### Your task
Pick every line from the data that holds the word "scene".
— START —
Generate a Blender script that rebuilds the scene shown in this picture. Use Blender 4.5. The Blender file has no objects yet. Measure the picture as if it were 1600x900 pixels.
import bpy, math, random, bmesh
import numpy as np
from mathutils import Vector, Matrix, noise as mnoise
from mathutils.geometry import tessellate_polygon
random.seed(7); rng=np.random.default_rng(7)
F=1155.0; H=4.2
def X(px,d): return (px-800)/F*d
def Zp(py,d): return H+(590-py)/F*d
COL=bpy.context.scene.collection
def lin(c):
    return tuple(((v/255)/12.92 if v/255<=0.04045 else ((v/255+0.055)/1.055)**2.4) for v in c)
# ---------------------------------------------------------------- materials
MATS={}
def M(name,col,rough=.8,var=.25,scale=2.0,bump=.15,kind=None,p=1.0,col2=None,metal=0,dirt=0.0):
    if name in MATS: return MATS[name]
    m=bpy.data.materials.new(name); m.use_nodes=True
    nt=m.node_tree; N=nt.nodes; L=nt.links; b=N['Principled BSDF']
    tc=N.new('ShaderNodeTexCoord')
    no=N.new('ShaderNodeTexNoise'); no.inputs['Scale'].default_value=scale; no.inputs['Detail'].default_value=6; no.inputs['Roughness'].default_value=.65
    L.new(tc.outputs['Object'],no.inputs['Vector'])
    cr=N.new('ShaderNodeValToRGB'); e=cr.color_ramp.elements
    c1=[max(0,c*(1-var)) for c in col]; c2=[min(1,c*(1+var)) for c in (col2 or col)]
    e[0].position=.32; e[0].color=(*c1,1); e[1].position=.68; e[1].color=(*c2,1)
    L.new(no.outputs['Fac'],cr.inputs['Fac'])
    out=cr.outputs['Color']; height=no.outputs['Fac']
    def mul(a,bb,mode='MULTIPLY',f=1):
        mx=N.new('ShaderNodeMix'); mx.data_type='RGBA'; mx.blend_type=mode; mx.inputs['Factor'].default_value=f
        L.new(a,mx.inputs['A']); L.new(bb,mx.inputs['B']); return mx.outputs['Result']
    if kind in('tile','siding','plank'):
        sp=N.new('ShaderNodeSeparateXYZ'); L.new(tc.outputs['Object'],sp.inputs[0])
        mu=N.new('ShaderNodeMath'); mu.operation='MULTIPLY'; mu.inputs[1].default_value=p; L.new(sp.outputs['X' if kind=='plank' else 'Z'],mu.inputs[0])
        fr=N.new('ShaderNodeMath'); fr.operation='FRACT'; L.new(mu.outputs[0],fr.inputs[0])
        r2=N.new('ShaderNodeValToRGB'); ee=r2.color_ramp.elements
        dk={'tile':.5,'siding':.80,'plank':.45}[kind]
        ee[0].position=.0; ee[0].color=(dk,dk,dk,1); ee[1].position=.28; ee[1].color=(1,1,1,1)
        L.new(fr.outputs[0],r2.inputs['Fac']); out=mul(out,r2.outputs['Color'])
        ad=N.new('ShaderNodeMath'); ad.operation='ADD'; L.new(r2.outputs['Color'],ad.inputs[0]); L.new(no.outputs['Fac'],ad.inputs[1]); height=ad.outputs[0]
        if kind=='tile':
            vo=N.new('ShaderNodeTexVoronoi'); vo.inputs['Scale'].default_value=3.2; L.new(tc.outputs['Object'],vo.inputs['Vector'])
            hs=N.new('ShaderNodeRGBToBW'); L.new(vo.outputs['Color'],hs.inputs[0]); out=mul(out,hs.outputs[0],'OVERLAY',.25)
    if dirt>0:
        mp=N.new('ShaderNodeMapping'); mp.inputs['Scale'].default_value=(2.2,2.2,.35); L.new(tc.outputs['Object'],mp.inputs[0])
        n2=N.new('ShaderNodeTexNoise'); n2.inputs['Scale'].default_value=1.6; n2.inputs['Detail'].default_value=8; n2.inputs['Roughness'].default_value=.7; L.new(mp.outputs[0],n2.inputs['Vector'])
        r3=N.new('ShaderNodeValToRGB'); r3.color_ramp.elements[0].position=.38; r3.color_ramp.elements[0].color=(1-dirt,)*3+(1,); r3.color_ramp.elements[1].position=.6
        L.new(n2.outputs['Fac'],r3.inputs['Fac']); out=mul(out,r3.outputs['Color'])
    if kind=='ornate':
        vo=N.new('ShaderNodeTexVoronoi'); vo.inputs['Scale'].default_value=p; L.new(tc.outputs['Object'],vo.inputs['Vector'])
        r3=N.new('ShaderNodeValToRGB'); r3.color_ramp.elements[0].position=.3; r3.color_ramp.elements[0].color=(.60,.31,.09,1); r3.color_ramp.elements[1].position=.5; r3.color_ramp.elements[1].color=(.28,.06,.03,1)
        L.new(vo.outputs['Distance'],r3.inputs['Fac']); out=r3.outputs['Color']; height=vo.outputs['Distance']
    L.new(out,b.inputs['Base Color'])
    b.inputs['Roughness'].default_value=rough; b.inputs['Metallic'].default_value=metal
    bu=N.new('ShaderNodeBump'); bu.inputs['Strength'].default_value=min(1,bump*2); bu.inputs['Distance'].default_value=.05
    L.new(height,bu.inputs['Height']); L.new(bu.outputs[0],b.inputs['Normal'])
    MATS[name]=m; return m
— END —
### Complete output
Generate a Blender script that rebuilds the scene shown in this picture. Use Blender 4.5. The Blender file has no objects yet. Measure the picture as if it were 1600x900 pixels.
COL=bpy.context.scene.collection